>>>

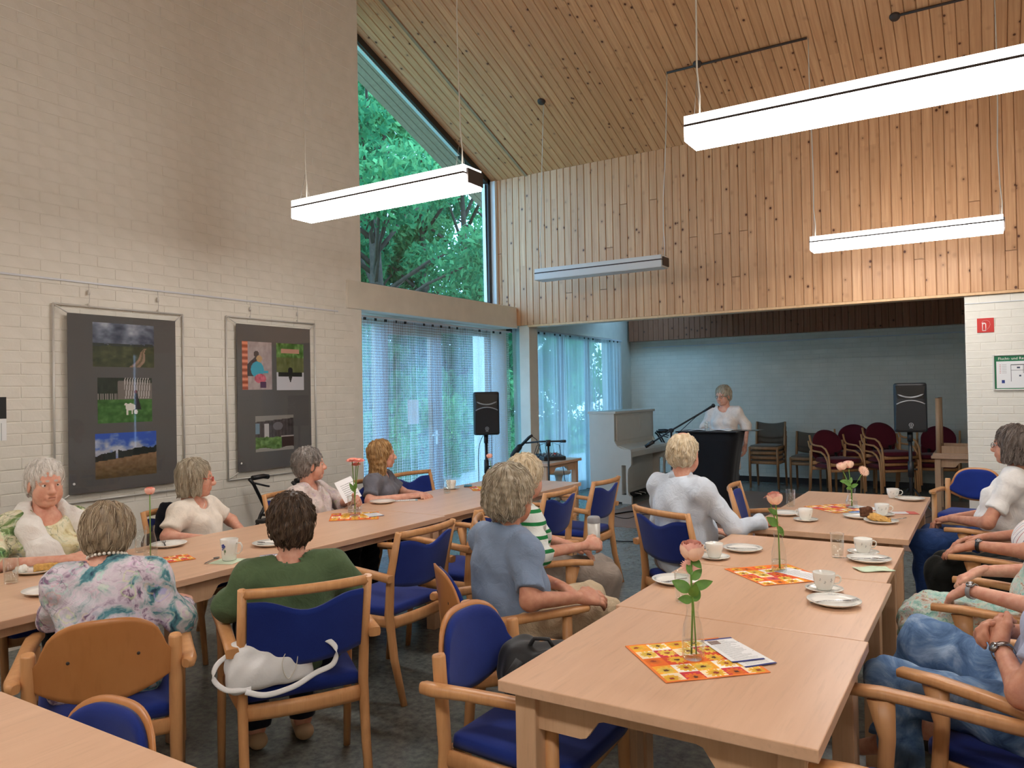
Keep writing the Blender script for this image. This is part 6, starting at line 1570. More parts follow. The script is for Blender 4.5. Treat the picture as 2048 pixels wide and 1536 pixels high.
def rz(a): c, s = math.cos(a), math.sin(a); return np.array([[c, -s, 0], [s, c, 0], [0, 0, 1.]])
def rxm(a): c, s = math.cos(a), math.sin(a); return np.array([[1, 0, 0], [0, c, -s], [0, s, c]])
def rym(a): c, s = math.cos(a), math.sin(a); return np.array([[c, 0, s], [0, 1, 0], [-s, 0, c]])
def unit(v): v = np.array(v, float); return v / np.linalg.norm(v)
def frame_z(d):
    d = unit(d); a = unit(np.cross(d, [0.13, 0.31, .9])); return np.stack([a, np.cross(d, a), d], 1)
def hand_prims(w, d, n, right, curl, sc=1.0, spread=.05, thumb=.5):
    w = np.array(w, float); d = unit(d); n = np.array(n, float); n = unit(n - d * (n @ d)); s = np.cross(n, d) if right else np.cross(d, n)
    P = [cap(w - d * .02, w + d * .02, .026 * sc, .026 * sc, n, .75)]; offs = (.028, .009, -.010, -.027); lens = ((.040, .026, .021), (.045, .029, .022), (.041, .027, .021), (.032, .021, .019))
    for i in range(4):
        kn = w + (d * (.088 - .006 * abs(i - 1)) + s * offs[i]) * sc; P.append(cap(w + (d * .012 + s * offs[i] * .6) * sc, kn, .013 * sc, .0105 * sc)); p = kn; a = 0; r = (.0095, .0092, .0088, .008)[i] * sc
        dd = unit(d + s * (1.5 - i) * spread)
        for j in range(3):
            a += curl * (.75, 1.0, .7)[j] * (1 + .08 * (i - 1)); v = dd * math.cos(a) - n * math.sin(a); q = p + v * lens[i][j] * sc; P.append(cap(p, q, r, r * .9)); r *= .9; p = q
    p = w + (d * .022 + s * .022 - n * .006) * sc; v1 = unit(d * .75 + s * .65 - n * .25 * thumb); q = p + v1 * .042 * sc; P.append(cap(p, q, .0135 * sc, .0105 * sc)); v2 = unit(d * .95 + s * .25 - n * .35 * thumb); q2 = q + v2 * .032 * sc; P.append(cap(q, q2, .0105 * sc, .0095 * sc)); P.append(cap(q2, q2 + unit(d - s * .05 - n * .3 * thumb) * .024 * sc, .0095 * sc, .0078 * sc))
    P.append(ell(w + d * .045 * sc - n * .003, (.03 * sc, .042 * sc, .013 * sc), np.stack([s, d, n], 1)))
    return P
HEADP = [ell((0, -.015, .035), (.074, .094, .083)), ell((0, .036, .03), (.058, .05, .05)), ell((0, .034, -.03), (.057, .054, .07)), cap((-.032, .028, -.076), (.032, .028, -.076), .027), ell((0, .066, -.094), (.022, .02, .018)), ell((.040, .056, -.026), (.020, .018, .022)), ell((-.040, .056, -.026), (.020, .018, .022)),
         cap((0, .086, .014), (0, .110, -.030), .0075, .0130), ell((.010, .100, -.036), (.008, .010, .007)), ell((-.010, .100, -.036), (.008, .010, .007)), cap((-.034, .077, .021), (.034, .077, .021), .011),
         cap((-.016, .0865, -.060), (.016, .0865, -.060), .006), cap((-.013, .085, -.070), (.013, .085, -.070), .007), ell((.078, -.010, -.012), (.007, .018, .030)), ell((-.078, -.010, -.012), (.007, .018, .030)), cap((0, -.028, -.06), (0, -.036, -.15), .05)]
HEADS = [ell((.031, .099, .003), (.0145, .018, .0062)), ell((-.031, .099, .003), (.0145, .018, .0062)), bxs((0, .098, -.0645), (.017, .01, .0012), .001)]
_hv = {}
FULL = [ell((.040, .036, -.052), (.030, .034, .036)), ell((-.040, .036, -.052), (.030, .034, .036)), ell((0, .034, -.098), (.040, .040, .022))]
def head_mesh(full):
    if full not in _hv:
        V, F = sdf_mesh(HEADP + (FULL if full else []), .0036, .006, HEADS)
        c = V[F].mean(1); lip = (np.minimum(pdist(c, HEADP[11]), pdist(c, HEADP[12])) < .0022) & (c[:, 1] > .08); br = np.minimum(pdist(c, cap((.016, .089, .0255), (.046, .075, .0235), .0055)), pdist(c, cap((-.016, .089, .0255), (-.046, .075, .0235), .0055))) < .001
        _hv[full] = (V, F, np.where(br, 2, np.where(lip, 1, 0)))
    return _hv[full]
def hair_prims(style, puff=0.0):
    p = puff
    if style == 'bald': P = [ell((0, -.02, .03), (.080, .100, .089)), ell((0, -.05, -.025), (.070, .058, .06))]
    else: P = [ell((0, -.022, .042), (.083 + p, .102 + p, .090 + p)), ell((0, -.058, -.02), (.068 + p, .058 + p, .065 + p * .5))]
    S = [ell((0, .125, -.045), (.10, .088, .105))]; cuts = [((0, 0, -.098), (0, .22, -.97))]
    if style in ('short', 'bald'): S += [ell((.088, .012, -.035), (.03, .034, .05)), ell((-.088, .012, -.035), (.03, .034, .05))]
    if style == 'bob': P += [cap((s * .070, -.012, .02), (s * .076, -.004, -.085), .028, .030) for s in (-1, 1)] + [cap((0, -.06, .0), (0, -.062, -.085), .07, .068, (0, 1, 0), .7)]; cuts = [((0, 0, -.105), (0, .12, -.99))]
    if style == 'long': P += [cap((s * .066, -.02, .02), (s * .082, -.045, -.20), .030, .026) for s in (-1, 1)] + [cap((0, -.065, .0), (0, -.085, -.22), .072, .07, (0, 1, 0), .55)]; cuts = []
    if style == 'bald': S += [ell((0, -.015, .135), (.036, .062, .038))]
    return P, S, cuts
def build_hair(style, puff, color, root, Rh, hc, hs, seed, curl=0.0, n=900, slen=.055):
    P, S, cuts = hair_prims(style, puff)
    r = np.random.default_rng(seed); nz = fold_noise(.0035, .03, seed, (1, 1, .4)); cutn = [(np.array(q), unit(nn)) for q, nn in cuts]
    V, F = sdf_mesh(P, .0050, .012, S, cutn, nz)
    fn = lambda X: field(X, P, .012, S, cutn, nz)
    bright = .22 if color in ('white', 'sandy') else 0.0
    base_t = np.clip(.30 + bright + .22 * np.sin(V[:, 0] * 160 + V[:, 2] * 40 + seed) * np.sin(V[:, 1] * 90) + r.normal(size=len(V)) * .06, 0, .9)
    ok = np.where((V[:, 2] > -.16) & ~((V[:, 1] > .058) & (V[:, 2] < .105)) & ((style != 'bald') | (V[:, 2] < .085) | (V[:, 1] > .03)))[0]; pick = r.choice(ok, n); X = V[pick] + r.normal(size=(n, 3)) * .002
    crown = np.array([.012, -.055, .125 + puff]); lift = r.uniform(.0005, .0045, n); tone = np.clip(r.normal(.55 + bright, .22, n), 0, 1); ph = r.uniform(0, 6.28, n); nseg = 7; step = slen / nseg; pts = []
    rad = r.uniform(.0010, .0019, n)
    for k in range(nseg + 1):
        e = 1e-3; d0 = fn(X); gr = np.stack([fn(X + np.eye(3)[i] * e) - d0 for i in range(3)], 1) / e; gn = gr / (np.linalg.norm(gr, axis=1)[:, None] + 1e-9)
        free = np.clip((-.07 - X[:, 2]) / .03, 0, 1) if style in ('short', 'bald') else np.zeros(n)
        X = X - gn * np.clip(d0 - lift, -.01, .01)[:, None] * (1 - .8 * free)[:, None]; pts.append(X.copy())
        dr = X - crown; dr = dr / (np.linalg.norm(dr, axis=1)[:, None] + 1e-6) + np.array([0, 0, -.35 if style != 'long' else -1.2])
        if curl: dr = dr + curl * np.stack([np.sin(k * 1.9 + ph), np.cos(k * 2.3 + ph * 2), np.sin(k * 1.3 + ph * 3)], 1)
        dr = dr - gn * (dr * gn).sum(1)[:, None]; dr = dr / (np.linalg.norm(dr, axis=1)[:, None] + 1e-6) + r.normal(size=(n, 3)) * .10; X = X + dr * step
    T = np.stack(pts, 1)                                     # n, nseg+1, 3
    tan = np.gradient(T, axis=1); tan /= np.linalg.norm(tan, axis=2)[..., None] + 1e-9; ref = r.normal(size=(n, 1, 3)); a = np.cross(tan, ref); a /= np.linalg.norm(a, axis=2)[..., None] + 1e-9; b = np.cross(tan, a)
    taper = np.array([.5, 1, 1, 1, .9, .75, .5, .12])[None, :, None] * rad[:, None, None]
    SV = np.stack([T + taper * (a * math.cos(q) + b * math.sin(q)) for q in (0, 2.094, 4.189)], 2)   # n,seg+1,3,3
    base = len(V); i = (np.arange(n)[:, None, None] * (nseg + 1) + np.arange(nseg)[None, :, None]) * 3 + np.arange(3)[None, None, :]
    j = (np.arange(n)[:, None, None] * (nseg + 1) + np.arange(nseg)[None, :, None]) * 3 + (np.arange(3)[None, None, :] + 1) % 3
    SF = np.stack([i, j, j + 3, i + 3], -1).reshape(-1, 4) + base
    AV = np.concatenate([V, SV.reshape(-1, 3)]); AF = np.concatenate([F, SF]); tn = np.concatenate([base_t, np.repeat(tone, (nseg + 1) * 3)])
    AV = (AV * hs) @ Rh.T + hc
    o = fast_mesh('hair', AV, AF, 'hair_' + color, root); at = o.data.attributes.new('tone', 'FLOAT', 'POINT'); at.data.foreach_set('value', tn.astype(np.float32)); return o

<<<
>>>

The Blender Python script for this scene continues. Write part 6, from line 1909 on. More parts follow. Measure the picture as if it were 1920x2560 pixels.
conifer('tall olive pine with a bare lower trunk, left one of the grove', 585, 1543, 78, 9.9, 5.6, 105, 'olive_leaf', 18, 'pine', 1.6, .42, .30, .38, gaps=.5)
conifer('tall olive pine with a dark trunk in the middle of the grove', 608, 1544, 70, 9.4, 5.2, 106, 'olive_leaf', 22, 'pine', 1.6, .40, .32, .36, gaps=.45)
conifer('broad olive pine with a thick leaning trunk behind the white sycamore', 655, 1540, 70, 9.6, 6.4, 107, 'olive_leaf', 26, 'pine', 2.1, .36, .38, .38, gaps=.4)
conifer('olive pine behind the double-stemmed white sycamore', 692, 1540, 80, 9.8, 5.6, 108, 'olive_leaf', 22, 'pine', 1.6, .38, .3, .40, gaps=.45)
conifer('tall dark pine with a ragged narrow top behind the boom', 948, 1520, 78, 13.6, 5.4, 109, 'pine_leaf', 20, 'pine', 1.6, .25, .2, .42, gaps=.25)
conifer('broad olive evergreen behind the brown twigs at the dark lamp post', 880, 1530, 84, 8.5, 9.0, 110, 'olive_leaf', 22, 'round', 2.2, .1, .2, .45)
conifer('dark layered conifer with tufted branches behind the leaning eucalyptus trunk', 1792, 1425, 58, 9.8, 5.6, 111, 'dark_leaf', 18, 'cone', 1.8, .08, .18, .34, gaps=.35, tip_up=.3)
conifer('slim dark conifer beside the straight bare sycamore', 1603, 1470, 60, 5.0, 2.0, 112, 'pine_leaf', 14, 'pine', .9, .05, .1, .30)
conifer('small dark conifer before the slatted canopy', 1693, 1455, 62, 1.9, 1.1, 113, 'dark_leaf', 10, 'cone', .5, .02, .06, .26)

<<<
>>>

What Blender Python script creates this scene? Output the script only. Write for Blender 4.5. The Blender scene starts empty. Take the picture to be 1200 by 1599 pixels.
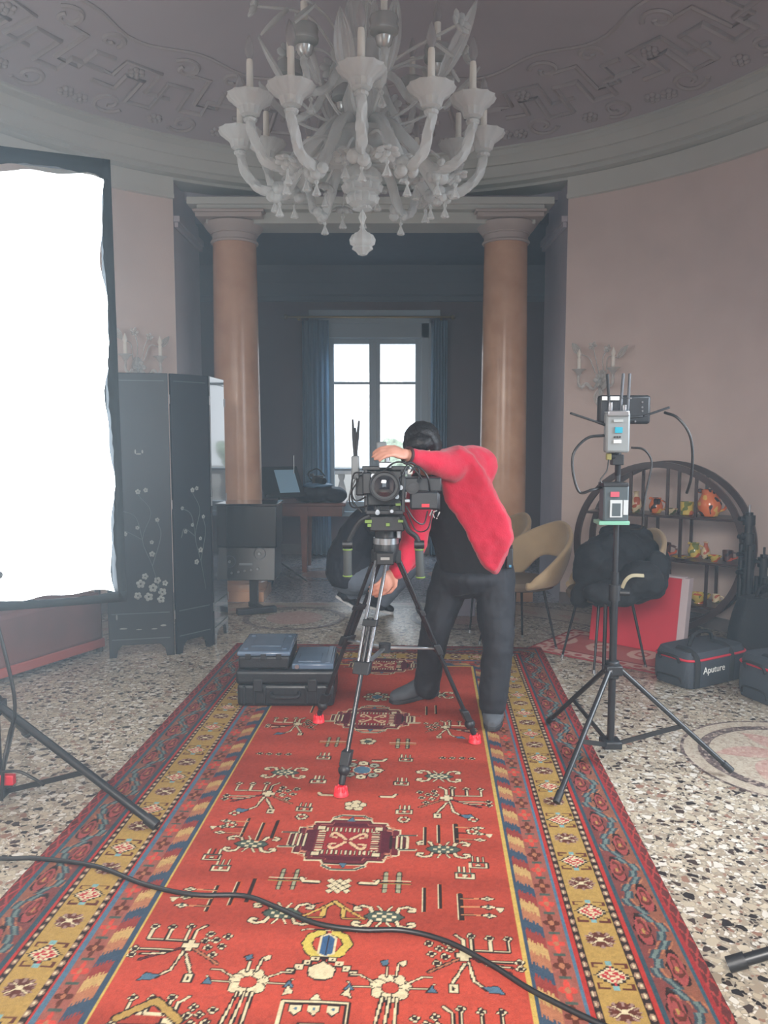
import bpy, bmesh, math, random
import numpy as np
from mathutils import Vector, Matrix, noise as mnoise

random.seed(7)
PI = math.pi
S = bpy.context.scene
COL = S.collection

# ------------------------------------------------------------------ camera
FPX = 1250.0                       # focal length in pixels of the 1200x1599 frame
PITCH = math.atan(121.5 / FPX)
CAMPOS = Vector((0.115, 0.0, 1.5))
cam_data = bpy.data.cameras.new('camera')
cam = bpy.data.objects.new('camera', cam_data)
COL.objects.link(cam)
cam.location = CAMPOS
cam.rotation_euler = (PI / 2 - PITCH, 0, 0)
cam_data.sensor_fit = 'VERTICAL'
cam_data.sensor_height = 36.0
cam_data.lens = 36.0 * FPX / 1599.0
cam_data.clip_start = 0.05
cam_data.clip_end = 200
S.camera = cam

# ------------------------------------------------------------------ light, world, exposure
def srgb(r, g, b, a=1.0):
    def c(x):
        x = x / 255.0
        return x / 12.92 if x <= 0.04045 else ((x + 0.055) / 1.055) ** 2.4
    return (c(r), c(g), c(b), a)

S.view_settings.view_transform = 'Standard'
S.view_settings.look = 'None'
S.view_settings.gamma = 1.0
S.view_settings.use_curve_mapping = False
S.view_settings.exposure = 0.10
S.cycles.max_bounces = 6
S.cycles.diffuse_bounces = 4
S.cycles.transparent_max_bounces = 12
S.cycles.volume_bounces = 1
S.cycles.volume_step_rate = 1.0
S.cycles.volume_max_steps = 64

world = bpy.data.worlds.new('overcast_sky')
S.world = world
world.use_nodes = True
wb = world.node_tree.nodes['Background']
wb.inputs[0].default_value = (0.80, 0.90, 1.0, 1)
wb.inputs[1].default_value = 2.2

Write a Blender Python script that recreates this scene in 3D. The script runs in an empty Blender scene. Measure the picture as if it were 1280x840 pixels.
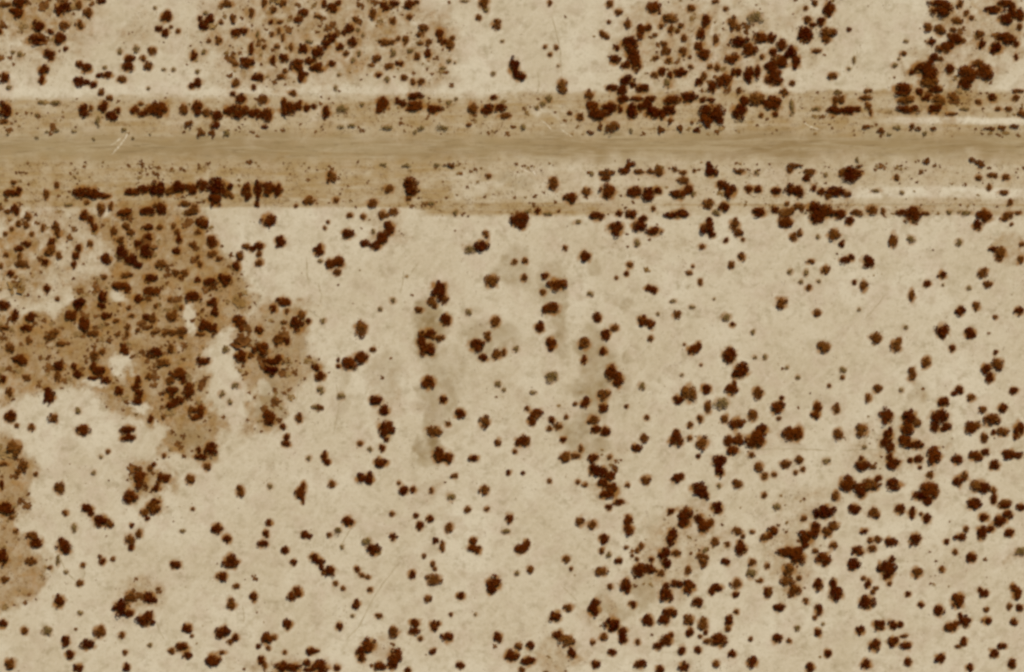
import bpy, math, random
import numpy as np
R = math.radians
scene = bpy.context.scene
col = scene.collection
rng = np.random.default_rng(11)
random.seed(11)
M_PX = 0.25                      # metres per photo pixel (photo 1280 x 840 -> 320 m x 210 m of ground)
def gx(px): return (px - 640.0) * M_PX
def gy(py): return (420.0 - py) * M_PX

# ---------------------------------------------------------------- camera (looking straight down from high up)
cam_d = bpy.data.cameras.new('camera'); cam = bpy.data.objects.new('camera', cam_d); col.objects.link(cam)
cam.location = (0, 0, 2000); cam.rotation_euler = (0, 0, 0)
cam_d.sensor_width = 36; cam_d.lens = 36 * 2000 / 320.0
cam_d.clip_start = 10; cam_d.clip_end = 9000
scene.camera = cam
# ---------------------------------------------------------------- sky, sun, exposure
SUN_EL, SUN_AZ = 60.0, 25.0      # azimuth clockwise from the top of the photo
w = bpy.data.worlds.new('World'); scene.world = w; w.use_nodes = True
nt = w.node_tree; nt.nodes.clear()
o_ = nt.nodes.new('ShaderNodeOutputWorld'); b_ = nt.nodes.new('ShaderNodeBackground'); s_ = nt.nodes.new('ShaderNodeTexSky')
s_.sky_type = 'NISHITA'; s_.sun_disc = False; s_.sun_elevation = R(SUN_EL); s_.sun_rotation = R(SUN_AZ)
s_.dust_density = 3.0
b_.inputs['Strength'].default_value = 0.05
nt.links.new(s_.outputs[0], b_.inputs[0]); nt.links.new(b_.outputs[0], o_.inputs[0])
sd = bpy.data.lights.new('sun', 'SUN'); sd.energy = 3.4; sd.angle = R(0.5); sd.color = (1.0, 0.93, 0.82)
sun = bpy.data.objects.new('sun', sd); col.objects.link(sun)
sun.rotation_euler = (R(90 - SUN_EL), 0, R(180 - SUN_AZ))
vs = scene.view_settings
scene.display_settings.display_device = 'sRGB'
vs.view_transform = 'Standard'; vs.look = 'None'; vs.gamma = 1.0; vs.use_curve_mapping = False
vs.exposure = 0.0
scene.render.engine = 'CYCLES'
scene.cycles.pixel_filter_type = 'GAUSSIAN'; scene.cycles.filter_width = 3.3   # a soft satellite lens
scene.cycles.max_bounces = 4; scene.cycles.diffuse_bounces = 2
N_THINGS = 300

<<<

— Written problem —
Collect each line holding the string "empty".

— Exercise result —
What Blender Python script creates this scene? Output the script only. Write for Blender 4.5. The Blender scene starts empty. Take the picture to be 1200 by 1599 pixels.
Write a Blender Python script that recreates this scene in 3D. The script runs in an empty Blender scene. Measure the picture as if it were 1280x840 pixels.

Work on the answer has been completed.